WORK TO COMPLETE.
Restate word for word the lines of the records below, starting at the line that contains "Generate a Blender" and ending at the line that contains "COL = scene.collection", with both of those lines included and nothing else.

INPUT MATERIAL.
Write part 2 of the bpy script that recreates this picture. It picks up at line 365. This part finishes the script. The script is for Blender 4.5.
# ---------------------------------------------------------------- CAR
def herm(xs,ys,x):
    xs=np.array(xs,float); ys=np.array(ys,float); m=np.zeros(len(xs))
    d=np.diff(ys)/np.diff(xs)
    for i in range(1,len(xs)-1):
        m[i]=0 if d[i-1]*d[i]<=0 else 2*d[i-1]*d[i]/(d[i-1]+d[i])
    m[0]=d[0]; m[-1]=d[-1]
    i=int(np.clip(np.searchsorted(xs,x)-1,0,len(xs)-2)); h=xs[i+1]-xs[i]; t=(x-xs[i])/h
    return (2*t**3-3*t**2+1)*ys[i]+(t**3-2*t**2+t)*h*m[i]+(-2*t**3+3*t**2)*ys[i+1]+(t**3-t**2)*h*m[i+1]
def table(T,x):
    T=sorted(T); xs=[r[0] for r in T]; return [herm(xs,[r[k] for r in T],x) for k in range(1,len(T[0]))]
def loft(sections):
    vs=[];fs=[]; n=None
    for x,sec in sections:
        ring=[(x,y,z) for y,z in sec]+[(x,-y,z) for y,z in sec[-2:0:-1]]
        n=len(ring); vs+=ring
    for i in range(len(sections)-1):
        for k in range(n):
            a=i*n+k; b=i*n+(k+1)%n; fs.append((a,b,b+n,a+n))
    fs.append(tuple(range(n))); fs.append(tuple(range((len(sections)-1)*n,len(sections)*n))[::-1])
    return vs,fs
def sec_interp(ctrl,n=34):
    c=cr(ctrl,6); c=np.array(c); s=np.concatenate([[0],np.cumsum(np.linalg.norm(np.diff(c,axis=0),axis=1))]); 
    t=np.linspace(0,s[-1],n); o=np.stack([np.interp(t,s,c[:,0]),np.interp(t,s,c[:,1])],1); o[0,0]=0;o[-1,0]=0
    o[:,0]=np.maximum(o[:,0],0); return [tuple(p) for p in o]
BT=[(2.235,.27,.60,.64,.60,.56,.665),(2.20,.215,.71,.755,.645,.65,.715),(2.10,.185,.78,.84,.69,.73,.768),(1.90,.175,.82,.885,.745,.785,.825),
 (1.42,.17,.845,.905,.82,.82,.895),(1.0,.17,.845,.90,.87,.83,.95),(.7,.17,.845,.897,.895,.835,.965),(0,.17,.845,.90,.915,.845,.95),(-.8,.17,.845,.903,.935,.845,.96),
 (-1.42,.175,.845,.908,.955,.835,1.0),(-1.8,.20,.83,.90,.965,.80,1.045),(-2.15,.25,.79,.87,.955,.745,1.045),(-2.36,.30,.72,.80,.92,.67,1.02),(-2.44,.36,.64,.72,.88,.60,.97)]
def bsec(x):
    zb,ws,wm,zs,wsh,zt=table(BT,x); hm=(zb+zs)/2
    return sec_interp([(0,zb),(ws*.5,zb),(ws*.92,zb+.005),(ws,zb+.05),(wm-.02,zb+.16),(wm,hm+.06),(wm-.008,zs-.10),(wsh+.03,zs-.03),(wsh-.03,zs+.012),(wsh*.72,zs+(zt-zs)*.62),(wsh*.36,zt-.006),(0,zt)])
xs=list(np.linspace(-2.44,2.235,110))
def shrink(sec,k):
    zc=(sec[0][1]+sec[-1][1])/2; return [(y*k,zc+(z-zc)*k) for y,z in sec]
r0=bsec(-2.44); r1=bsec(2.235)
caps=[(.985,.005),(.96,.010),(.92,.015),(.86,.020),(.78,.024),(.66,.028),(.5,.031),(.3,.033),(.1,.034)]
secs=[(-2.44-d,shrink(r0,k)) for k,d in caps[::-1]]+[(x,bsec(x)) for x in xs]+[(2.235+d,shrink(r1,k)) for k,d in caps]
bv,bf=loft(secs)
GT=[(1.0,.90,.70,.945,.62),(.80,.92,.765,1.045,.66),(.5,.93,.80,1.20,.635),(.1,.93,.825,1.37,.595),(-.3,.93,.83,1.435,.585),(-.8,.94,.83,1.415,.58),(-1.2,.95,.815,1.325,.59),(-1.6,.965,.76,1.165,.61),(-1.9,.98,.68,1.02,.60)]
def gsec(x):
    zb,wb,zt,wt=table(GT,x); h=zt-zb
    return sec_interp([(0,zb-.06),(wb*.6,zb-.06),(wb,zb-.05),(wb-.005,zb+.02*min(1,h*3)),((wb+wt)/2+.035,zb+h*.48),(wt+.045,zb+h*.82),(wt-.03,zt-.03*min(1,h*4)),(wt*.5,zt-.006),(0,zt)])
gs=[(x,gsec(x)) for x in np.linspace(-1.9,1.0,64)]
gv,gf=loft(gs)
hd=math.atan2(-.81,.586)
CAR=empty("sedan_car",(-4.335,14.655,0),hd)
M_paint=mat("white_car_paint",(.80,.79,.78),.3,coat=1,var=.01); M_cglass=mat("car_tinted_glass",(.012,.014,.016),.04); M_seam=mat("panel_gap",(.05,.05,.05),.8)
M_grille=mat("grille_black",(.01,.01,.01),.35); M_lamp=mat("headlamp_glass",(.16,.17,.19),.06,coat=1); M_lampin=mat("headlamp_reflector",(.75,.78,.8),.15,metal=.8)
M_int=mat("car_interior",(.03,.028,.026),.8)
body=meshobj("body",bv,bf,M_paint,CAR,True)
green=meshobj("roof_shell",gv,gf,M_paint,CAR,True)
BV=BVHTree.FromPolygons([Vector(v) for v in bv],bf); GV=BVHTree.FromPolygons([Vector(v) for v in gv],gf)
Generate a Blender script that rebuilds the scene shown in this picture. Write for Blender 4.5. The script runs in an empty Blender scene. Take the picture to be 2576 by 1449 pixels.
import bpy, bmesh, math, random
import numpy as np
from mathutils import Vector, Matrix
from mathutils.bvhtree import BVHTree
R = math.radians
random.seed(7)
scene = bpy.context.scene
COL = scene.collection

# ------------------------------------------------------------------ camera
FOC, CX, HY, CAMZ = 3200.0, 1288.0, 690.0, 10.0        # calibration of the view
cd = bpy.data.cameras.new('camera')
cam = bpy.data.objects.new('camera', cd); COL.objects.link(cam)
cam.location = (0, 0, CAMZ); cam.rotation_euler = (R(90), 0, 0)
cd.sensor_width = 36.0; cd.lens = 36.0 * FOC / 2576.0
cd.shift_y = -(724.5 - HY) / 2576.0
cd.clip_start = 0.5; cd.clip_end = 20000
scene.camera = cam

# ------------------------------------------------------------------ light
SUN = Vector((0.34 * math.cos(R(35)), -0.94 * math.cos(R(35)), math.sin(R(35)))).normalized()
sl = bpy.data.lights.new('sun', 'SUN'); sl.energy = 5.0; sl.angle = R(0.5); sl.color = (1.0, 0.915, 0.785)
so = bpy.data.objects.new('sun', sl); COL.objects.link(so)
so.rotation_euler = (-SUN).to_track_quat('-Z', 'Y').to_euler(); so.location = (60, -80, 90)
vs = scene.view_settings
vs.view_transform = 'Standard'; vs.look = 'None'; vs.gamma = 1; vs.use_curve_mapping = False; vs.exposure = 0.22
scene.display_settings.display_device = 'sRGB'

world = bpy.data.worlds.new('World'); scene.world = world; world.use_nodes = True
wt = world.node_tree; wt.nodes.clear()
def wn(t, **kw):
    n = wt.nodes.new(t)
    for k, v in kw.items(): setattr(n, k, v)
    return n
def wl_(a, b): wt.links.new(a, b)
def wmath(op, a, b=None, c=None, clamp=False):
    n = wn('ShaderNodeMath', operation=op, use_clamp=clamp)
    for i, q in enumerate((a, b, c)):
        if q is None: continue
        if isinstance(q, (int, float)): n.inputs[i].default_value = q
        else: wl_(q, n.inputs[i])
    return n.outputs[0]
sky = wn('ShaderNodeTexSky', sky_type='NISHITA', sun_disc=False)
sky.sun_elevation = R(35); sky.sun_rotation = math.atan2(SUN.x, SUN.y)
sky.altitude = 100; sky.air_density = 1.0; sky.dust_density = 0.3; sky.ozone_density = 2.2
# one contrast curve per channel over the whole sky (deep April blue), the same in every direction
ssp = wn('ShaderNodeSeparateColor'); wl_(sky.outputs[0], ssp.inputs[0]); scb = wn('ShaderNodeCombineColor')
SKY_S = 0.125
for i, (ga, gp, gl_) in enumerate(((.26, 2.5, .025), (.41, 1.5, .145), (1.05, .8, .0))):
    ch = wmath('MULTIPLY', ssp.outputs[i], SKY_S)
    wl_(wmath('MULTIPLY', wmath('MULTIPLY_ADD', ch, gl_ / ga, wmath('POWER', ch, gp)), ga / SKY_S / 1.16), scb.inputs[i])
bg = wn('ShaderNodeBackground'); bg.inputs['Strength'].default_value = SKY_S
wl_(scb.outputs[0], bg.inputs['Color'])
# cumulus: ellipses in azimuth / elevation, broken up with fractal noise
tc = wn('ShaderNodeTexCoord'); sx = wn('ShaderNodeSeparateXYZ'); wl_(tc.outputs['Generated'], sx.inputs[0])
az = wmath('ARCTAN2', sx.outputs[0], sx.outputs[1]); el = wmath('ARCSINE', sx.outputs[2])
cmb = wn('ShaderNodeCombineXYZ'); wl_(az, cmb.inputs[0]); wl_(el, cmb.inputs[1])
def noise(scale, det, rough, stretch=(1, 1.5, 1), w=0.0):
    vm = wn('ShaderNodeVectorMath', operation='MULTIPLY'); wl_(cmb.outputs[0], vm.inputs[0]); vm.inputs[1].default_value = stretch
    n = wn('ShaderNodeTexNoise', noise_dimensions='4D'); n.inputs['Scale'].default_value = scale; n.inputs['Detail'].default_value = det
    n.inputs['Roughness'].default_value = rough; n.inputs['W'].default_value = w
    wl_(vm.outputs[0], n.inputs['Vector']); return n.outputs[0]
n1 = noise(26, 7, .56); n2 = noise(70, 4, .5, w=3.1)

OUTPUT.
Generate a Blender script that rebuilds the scene shown in this picture. Write for Blender 4.5. The script runs in an empty Blender scene. Take the picture to be 2576 by 1449 pixels.
import bpy, bmesh, math, random
import numpy as np
from mathutils import Vector, Matrix
from mathutils.bvhtree import BVHTree
R = math.radians
random.seed(7)
scene = bpy.context.scene
COL = scene.collection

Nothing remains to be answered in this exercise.